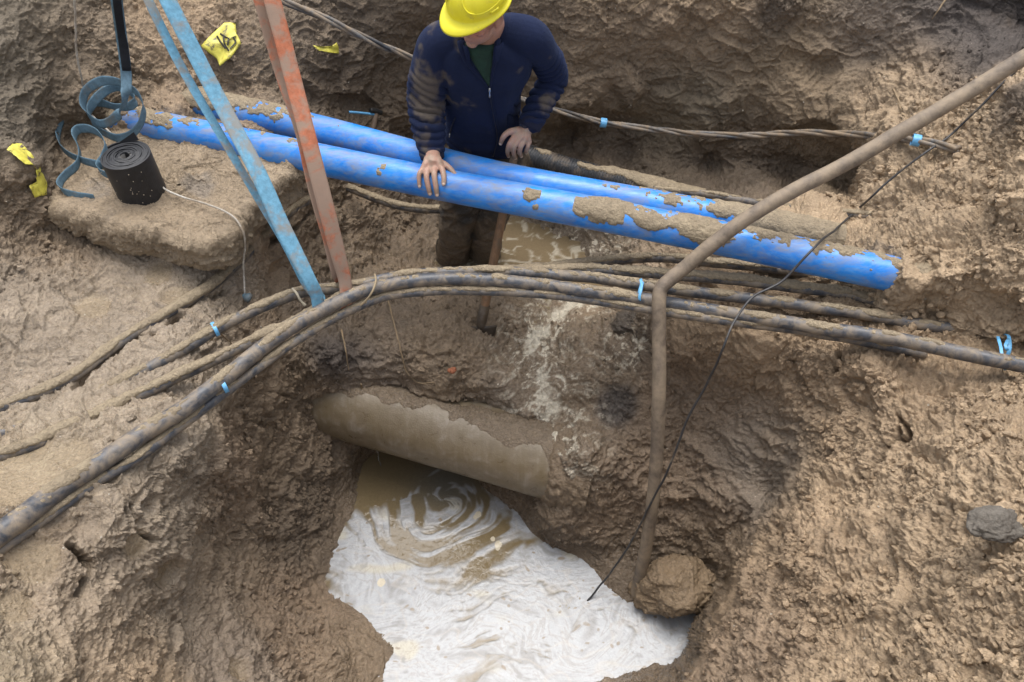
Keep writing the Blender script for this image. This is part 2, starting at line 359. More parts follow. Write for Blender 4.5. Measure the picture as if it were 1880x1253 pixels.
def poly_dist(p, pts):
    "distance in space to a polyline and the position along it"
    best = np.full(len(p), 9.); par = np.zeros(len(p)); k = 0
    for a, b in zip(pts[:-1], pts[1:]):
        d = b-a; t = np.clip(((p-a)@d)/(d@d), 0, 1); q = np.linalg.norm(p-(a+t[:, None]*d), axis=1)
        m = q < best; best = np.where(m, q, best); par = np.where(m, k+t, par); k += 1
    return best, par
WATER = 0.0; PUD = 0.665
def mud_detail(p, clod, wet, n):
    "relief of wet, dug clay in metres"
    q = warp(p, 5, .07)
    q2 = warp(warp(q, 16, .03, 60), 45, .010, 64)
    d = .085*fbm(p, 2.6, 5, 3)*(.45+.7*clod)
    m1 = sstep(-.35, .35, fbm(p, 4.0, 3, 80)+.9*clod-.4)
    for sc, amp, sd in ((6.5, .060, 1), (14, .042, 2), (29, .027, 3), (58, .016, 4), (110, .009, 5)):
        if sc < 200:
            dome, ed = facets((.55*q2+.45*p)*sc, sd); edge = .2+.8*sstep(0, .16, ed)
        else:
            f1, f2, cid = worley(q2*sc, sd)
            dome = np.sqrt(np.clip(1-(f1/.95)**2, 0, 1))*(.3+.7*cid); edge = .25+.75*sstep(0, .22, f2-f1)
        mk = m1*clod if sc < 20 else (.18+.82*m1)*(.15+.85*clod)
        if sc < 40: mk = mk*(.25+.75*sstep(-.1, .35, noise3(p*(4+sd), 91+sd)))
        d = d+amp*mk*(dome*edge-.4)
    dome, ed = facets(warp(p, 2.5, .12, 66)*3.4, 77); d = d+.075*(dome-.4)*(.35+.65*sstep(0, .25, ed))*np.clip(1.1-wet*.55, 0, 1)
    # curled smears and lips of wet clay
    for sc, amp, sd in ((5, .022, 20), (12, .014, 27), (27, .008, 33), (60, .0035, 38)):
        qs = warp(warp(p*np.array([1, 1, 1.5]), sc*.5, .8/sc, 70+sd), sc*1.6, .28/sc, 75+sd)
        a = noise3(qs*sc, sd)
        lip = (a*2.2-np.floor(a*2.2))          # stepped flakes: slow rise, sharp drop
        d = d+amp*(lip**1.5-.4)*sstep(-.4, .25, noise3(p*(3+sc*.2), sd+5))*(.45+.55*wet)
        d = d+amp*.6*np.clip(1-np.abs(a)*3, 0, 1)
    for ck, w in CRACKS:
        dd, _ = poly_dist(q, ck); d = d-.09*sstep(w*1.5, w*.5, dd+.006*noise3(p*60, 8))
    return d
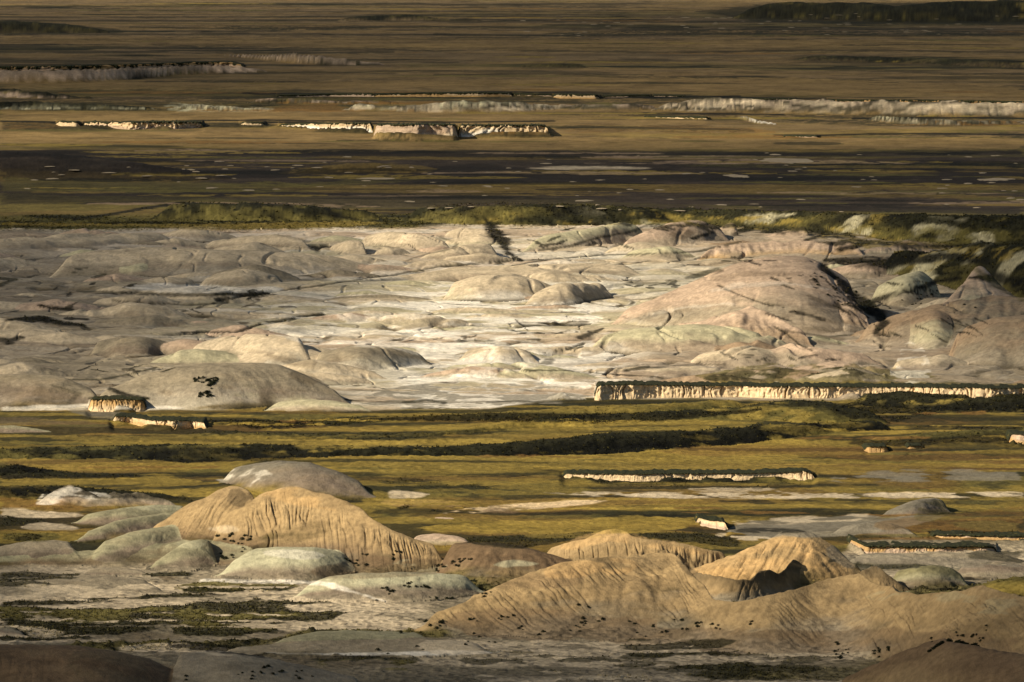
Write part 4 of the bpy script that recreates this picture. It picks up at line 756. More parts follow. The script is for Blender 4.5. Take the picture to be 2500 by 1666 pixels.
band('orange', [(600,1128,1150),(680,1120,1160),(800,1150,1180)], .5, 4, thr=-.1)
band('crust', [(516,1150,1160),(530,1122,1164),(560,1126,1166),(585,1134,1150)], .65, 1.5)  # shade of the right-facing hollow painted dark on the shoulder
band('tan', [(400,1180,1215),(470,1160,1230),(520,1170,1240)], .3, 4)
band('clay', [(460,1204,1214),(520,1208,1224),(560,1216,1222)], .4, 3, thr=0)
band('brown', [(700,1305,1330),(860,1280,1330),(1040,1285,1316)], .5, 4)
band('palegreen', [(900,1288,1304),(960,1284,1310),(1030,1296,1306)], .4, 3, thr=0); band('palegreen', [(1120,1292,1308),(1180,1286,1304),(1240,1292,1300)], .6, 3)
band('brown', [(1100,1308,1350),(1250,1320,1352),(1360,1300,1340)], .4, 4)
band('orange', [(1290,1246,1270),(1400,1216,1240),(1500,1240,1260),(1640,1262,1280)], .4, 4, thr=-.1)
band('orange', [(1250,1300,1330),(1400,1284,1320),(1480,1290,1310)], .5, 4, thr=-.1); band('crust', [(1418,1282,1300),(1480,1282,1314),(1540,1278,1310),(1548,1284,1300)], .38, 2, thr=-.1)
band('crust', [(1548,1278,1290),(1575,1295,1318),(1610,1318,1334),(1635,1326,1348)], .75, 1.5)  # slope turned from the sun: its shade is painted in
band('orange', [(1700,1262,1300),(1800,1232,1300),(1900,1250,1310)], .5, 4, thr=-.05)
band('brown', [(940,1440,1456),(1040,1400,1460),(1200,1400,1472),(1500,1430,1476),(1700,1450,1500),(2000,1440,1500),(2353,1470,1600)], .55, 6)
band('sage', [(1900,1356,1372),(2100,1362,1386),(2353,1380,1420)], .35, 5, thr=0)

band('crust', [(150,1500,1540),(260,1500,1575),(420,1535,1575)], .55, 6, thr=-.1)
# --- front flats
band('scrub', [(0,1318,1348),(100,1312,1346),(200,1312,1332)], .8, 3, thr=-.3, veg=.9); band('scrub', [(330,1319,1327),(400,1316,1328),(455,1317,1322)], .9, 2, veg=.9)
band('clayw', [(460,1330,1338),(600,1334,1342),(740,1336,1344),(900,1384,1388)], .55, 2); band('clay', [(0,1352,1384),(180,1350,1378),(400,1344,1366)], .6, 4, thr=-.1)
band('olive', [(400,1345,1358),(500,1340,1362),(620,1344,1358),(700,1345,1349)], .95, 2, veg=.9); band('scrub', [(410,1352,1364),(560,1356,1366),(690,1346,1352)], .9, 2, veg=.9)
band('scrub', [(0,1380,1394),(200,1378,1388),(380,1366,1374),(560,1360,1366)], .95, 2, veg=.9); band('clay', [(560,1356,1390),(640,1362,1386),(740,1380,1388)], .7, 3, thr=-.2); band('clay', [(140,1390,1402),(340,1384,1400),(440,1384,1398)], .6, 3, thr=-.2)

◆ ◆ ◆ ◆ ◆

■ Written problem ■
Except for the pictures, print the data above exactly.

■ Exercise answer ■
Keep writing the Blender script for this image. This is part 2, starting at line 359. More parts follow. Write for Blender 4.5. Measure the picture as if it were 1880x1253 pixels.
def poly_dist(p, pts):
    "distance in space to a polyline and the position along it"
    best = np.full(len(p), 9.); par = np.zeros(len(p)); k = 0
    for a, b in zip(pts[:-1], pts[1:]):
        d = b-a; t = np.clip(((p-a)@d)/(d@d), 0, 1); q = np.linalg.norm(p-(a+t[:, None]*d), axis=1)
        m = q < best; best = np.where(m, q, best); par = np.where(m, k+t, par); k += 1
    return best, par
WATER = 0.0; PUD = 0.665
def mud_detail(p, clod, wet, n):
    "relief of wet, dug clay in metres"
    q = warp(p, 5, .07)
    q2 = warp(warp(q, 16, .03, 60), 45, .010, 64)
    d = .085*fbm(p, 2.6, 5, 3)*(.45+.7*clod)
    m1 = sstep(-.35, .35, fbm(p, 4.0, 3, 80)+.9*clod-.4)
    for sc, amp, sd in ((6.5, .060, 1), (14, .042, 2), (29, .027, 3), (58, .016, 4), (110, .009, 5)):
        if sc < 200:
            dome, ed = facets((.55*q2+.45*p)*sc, sd); edge = .2+.8*sstep(0, .16, ed)
        else:
            f1, f2, cid = worley(q2*sc, sd)
            dome = np.sqrt(np.clip(1-(f1/.95)**2, 0, 1))*(.3+.7*cid); edge = .25+.75*sstep(0, .22, f2-f1)
        mk = m1*clod if sc < 20 else (.18+.82*m1)*(.15+.85*clod)
        if sc < 40: mk = mk*(.25+.75*sstep(-.1, .35, noise3(p*(4+sd), 91+sd)))
        d = d+amp*mk*(dome*edge-.4)
    dome, ed = facets(warp(p, 2.5, .12, 66)*3.4, 77); d = d+.075*(dome-.4)*(.35+.65*sstep(0, .25, ed))*np.clip(1.1-wet*.55, 0, 1)
    # curled smears and lips of wet clay
    for sc, amp, sd in ((5, .022, 20), (12, .014, 27), (27, .008, 33), (60, .0035, 38)):
        qs = warp(warp(p*np.array([1, 1, 1.5]), sc*.5, .8/sc, 70+sd), sc*1.6, .28/sc, 75+sd)
        a = noise3(qs*sc, sd)
        lip = (a*2.2-np.floor(a*2.2))          # stepped flakes: slow rise, sharp drop
        d = d+amp*(lip**1.5-.4)*sstep(-.4, .25, noise3(p*(3+sc*.2), sd+5))*(.45+.55*wet)
        d = d+amp*.6*np.clip(1-np.abs(a)*3, 0, 1)
    for ck, w in CRACKS:
        dd, _ = poly_dist(q, ck); d = d-.09*sstep(w*1.5, w*.5, dd+.006*noise3(p*60, 8))
    return d
Write part 4 of the bpy script that recreates this picture. It picks up at line 756. More parts follow. The script is for Blender 4.5. Take the picture to be 2500 by 1666 pixels.
band('orange', [(600,1128,1150),(680,1120,1160),(800,1150,1180)], .5, 4, thr=-.1)
band('crust', [(516,1150,1160),(530,1122,1164),(560,1126,1166),(585,1134,1150)], .65, 1.5)  # shade of the right-facing hollow painted dark on the shoulder
band('tan', [(400,1180,1215),(470,1160,1230),(520,1170,1240)], .3, 4)
band('clay', [(460,1204,1214),(520,1208,1224),(560,1216,1222)], .4, 3, thr=0)
band('brown', [(700,1305,1330),(860,1280,1330),(1040,1285,1316)], .5, 4)
band('palegreen', [(900,1288,1304),(960,1284,1310),(1030,1296,1306)], .4, 3, thr=0); band('palegreen', [(1120,1292,1308),(1180,1286,1304),(1240,1292,1300)], .6, 3)
band('brown', [(1100,1308,1350),(1250,1320,1352),(1360,1300,1340)], .4, 4)
band('orange', [(1290,1246,1270),(1400,1216,1240),(1500,1240,1260),(1640,1262,1280)], .4, 4, thr=-.1)
band('orange', [(1250,1300,1330),(1400,1284,1320),(1480,1290,1310)], .5, 4, thr=-.1); band('crust', [(1418,1282,1300),(1480,1282,1314),(1540,1278,1310),(1548,1284,1300)], .38, 2, thr=-.1)
band('crust', [(1548,1278,1290),(1575,1295,1318),(1610,1318,1334),(1635,1326,1348)], .75, 1.5)  # slope turned from the sun: its shade is painted in
band('orange', [(1700,1262,1300),(1800,1232,1300),(1900,1250,1310)], .5, 4, thr=-.05)
band('brown', [(940,1440,1456),(1040,1400,1460),(1200,1400,1472),(1500,1430,1476),(1700,1450,1500),(2000,1440,1500),(2353,1470,1600)], .55, 6)
band('sage', [(1900,1356,1372),(2100,1362,1386),(2353,1380,1420)], .35, 5, thr=0)

band('crust', [(150,1500,1540),(260,1500,1575),(420,1535,1575)], .55, 6, thr=-.1)
# --- front flats
band('scrub', [(0,1318,1348),(100,1312,1346),(200,1312,1332)], .8, 3, thr=-.3, veg=.9); band('scrub', [(330,1319,1327),(400,1316,1328),(455,1317,1322)], .9, 2, veg=.9)
band('clayw', [(460,1330,1338),(600,1334,1342),(740,1336,1344),(900,1384,1388)], .55, 2); band('clay', [(0,1352,1384),(180,1350,1378),(400,1344,1366)], .6, 4, thr=-.1)
band('olive', [(400,1345,1358),(500,1340,1362),(620,1344,1358),(700,1345,1349)], .95, 2, veg=.9); band('scrub', [(410,1352,1364),(560,1356,1366),(690,1346,1352)], .9, 2, veg=.9)
band('scrub', [(0,1380,1394),(200,1378,1388),(380,1366,1374),(560,1360,1366)], .95, 2, veg=.9); band('clay', [(560,1356,1390),(640,1362,1386),(740,1380,1388)], .7, 3, thr=-.2); band('clay', [(140,1390,1402),(340,1384,1400),(440,1384,1398)], .6, 3, thr=-.2)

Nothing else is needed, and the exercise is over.